Australia’s construction sector has more cranes in the sky compared with any period in recent history, new data shows.

Releasing the September quarter edition of its semi-annual RLB Crane Index, multi-national construction, property and management consultancy firm Rider Levett Bucknall said that the number of cranes which were erected on Australian construction sites increased by 55 during the September quarter from 813 tin the March quarter to 868 in the current quarter as the erection of 300 new cranes more than offset the removal of 245 cranes.

At this level, more cranes were recorded compared with any other time since RLB began its count in 2012.

In terms of locations, Sydney led the way, increasing its crane count from 348 to 380 over the last six months as 125 cranes were added and 93 were removed.

This was driven by an increase in the number of cranes in operation on residential, civic, and data centres/industrial centres projects.

The crane count also rose in Melbourne on account of higher activity in the residential, data centres/industrial, retail, commercial, health, recreation and civic sectors.

Throughout the city, the crane count rose from 192 to 206 as 79 cranes were added by 65 were removed.

Whilst the CBD remains the dominant source of crane activity, the latest data indicates that the focus of activity may be pushing out toward the suburbs.

Typically, the CBD accounts for 60 percent of overall cranes in the city. However, this fell to 46 percent in the latest count.

Meanwhile, the Gold Coast has been a strong mover as the number of cranes increased from 40 to 52 as 21 cranes were added and only nine were removed.

Of these 52 cranes in action, 48 are being deployed on residential sites.

Whilst growth in crane numbers usually signals healthy activity levels, there is concern that the latest numbers may also reflect delays in bringing projects to completion on account of adverse weather conditions and labour and material shortages.

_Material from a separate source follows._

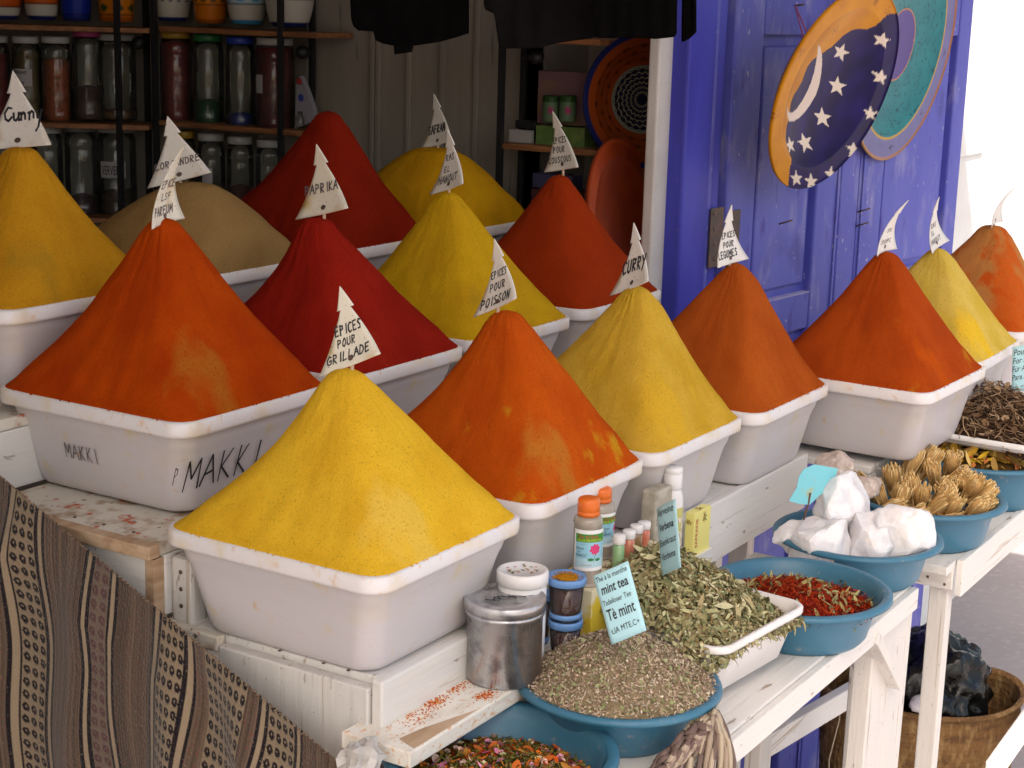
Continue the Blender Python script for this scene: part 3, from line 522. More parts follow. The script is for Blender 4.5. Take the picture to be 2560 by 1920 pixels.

Whilst the ‘churn rate’ of cranes (number of cranes removed as a percentage of overall crane numbers) remained steady at around 50 percent between the beginning of 2019 and the first quarter of 2021, this has now fallen to 28 percent in the latest quarter.

This may indicate that projects are taking longer to complete and thus cranes are being required for longer periods.

Domenic Schiafone, Rider Levett Bucknall’s Oceania Director of Research and Development, welcomed the overall level of activity but expressed concern that about the length of time which cranes are remaining on site.

“Whilst this strong number shows the continuing resilience of our industry, projects are also being delayed due to increases in inclement weather events, shortages of materials, and lack of skilled labour,” Schifone said.

“If cranes providing logistical assistance to multi storey developments remain on site longer than anticipated due to weather events and supply chain disruptions, the cost of preliminaries increase, causing overall costs to rise.”